AIM » Your task is to copy the lines between the line containing "Recreate this scene" and the line containing "N = (math.sin(YAW), -math.cos(YAW))", counting both of those lines, and to emit nothing more.

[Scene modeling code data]
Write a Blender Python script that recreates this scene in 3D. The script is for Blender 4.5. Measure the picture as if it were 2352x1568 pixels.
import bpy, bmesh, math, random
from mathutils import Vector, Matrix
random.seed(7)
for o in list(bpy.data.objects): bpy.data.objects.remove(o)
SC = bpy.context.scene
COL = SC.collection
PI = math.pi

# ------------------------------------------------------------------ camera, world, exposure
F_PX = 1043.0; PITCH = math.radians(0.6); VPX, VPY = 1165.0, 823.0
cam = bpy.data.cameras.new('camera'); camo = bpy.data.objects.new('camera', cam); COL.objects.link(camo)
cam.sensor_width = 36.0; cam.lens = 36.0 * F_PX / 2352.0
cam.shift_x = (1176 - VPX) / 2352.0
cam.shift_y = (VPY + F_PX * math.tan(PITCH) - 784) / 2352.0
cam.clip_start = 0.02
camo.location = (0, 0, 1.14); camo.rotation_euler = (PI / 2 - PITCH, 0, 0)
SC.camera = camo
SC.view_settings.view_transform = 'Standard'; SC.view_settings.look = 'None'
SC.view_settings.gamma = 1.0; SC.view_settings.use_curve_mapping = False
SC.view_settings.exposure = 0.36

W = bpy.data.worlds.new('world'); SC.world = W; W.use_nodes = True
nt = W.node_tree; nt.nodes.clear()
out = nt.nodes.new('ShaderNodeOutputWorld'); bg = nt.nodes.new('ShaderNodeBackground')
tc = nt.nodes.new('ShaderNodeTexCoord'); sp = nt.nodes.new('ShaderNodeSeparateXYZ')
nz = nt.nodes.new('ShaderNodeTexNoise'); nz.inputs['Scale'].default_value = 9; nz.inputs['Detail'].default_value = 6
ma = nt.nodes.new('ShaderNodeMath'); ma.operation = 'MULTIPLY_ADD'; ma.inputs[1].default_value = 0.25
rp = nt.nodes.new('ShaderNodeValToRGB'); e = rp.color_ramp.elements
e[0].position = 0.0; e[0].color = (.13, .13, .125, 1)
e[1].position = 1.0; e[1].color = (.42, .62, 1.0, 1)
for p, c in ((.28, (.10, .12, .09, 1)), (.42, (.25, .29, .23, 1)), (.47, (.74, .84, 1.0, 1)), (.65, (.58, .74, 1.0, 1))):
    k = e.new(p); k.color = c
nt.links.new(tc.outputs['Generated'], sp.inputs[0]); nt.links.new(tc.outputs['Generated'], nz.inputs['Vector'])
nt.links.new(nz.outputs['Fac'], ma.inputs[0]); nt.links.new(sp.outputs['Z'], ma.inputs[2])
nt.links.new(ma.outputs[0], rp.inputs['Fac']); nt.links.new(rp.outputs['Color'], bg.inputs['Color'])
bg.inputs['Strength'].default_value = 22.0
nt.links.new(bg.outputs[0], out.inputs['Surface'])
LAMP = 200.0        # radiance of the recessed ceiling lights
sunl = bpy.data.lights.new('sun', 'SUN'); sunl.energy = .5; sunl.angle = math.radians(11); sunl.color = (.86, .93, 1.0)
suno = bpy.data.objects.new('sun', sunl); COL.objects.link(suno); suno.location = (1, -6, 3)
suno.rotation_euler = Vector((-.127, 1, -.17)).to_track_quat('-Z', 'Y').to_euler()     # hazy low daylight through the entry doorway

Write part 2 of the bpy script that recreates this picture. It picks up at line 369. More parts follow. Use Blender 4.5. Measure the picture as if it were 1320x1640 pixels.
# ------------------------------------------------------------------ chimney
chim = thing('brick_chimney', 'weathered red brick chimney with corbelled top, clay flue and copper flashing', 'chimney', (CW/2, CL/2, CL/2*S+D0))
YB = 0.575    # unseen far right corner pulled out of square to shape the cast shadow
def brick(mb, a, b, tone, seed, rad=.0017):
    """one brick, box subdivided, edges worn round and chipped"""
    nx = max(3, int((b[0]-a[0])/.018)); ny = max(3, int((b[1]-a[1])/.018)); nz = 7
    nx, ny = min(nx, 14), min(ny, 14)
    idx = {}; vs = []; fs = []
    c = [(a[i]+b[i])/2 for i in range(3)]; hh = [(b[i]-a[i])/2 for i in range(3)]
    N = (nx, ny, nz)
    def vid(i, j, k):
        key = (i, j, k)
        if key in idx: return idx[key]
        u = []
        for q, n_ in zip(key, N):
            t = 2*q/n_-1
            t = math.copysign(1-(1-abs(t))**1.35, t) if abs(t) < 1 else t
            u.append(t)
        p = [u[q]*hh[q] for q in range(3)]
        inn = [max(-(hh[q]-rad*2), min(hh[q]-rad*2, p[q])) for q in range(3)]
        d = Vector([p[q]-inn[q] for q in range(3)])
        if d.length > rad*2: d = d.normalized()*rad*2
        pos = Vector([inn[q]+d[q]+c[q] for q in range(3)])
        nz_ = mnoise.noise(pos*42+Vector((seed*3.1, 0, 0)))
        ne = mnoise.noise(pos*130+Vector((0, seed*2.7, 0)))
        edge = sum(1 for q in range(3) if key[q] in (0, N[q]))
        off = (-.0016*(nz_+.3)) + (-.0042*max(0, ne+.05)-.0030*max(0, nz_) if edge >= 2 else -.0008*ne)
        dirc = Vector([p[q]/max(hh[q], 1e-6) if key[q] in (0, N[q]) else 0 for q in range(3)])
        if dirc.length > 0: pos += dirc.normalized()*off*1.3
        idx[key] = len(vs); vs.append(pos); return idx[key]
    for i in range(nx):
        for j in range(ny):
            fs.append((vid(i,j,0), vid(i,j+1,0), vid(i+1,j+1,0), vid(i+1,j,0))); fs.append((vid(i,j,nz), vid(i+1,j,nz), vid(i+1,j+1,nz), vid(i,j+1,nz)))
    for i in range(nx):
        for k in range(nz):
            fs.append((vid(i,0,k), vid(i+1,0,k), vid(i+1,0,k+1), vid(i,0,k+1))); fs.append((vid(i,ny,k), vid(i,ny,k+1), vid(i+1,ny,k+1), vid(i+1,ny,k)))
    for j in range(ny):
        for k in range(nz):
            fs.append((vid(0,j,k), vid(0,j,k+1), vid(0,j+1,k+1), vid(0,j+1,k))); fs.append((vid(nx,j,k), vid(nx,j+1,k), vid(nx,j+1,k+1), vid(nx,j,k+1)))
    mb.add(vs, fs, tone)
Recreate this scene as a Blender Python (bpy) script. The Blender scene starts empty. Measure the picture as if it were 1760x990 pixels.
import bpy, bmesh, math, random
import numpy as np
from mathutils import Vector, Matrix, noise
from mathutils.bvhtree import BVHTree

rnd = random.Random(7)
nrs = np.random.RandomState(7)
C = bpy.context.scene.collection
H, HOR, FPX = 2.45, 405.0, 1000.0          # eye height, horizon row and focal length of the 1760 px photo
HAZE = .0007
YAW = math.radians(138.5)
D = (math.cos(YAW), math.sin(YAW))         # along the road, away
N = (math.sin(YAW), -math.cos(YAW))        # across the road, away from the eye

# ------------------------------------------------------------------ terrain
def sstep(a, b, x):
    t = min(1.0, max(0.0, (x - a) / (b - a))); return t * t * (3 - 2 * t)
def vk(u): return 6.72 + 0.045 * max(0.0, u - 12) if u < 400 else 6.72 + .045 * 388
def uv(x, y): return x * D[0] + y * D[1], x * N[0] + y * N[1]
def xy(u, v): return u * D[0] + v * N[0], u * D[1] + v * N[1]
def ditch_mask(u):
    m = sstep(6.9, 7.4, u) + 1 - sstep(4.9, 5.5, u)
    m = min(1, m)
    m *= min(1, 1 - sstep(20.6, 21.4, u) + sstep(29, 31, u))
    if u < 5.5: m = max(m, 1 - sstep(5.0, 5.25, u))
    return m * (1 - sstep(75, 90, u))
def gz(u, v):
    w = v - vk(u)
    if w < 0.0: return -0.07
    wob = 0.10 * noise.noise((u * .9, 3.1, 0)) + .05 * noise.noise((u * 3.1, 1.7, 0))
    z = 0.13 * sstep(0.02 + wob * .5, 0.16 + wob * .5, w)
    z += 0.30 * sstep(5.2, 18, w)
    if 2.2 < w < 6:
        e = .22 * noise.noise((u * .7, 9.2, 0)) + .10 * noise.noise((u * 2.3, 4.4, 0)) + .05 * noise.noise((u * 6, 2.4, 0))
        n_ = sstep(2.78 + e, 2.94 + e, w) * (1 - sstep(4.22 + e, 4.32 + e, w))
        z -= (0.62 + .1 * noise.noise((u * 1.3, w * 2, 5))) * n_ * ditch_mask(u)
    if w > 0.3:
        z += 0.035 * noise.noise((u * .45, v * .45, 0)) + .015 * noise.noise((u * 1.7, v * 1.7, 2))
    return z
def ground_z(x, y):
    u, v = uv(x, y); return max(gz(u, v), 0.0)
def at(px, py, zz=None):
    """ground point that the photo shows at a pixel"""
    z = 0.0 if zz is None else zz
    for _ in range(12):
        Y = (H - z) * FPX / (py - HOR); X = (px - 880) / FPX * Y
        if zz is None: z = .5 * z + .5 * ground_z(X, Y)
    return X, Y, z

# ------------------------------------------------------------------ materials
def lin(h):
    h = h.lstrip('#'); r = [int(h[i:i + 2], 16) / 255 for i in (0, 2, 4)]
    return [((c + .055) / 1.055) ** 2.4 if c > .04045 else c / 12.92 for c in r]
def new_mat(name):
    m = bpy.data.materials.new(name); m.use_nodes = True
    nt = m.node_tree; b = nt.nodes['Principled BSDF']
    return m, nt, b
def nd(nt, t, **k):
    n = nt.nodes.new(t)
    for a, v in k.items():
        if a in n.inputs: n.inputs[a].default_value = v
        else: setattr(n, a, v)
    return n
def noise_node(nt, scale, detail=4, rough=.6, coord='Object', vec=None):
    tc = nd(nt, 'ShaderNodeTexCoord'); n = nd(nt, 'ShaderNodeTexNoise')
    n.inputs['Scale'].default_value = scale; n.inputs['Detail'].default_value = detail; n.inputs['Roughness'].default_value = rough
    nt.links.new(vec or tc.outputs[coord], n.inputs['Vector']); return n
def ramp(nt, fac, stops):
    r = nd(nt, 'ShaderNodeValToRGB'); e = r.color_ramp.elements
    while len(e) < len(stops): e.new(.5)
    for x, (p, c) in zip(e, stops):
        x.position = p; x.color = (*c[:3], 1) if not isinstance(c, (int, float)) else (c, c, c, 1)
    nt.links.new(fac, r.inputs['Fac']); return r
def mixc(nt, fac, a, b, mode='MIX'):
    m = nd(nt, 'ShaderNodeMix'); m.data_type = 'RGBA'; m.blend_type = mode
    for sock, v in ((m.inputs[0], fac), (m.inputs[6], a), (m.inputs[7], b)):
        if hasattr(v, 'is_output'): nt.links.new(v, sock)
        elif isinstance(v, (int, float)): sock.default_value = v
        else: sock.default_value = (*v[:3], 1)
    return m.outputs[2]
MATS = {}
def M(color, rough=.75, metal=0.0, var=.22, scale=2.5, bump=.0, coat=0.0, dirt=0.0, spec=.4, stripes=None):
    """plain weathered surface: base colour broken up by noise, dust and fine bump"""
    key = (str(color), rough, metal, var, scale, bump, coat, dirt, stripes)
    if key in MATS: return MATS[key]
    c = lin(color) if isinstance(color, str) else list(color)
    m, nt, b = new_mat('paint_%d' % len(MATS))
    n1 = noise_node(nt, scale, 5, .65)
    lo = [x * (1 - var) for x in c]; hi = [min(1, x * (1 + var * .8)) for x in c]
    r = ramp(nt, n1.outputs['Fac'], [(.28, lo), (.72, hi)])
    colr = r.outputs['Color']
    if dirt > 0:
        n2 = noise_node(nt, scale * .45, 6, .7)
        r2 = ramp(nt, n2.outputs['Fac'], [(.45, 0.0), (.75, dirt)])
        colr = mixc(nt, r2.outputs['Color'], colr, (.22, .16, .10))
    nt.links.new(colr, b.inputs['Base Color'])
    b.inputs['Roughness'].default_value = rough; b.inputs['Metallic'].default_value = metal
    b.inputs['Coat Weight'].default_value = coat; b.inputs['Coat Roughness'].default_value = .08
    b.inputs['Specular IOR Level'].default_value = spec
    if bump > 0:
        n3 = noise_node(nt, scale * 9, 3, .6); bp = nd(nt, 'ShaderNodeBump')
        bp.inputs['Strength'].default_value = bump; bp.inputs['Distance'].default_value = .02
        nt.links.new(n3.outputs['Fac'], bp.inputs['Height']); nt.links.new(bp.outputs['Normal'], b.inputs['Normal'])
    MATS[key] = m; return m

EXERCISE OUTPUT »
Recreate this scene as a Blender Python (bpy) script. The Blender scene starts empty. Measure the picture as if it were 1760x990 pixels.
import bpy, bmesh, math, random
import numpy as np
from mathutils import Vector, Matrix, noise
from mathutils.bvhtree import BVHTree

rnd = random.Random(7)
nrs = np.random.RandomState(7)
C = bpy.context.scene.collection
H, HOR, FPX = 2.45, 405.0, 1000.0          # eye height, horizon row and focal length of the 1760 px photo
HAZE = .0007
YAW = math.radians(138.5)
D = (math.cos(YAW), math.sin(YAW))         # along the road, away
N = (math.sin(YAW), -math.cos(YAW))        # across the road, away from the eye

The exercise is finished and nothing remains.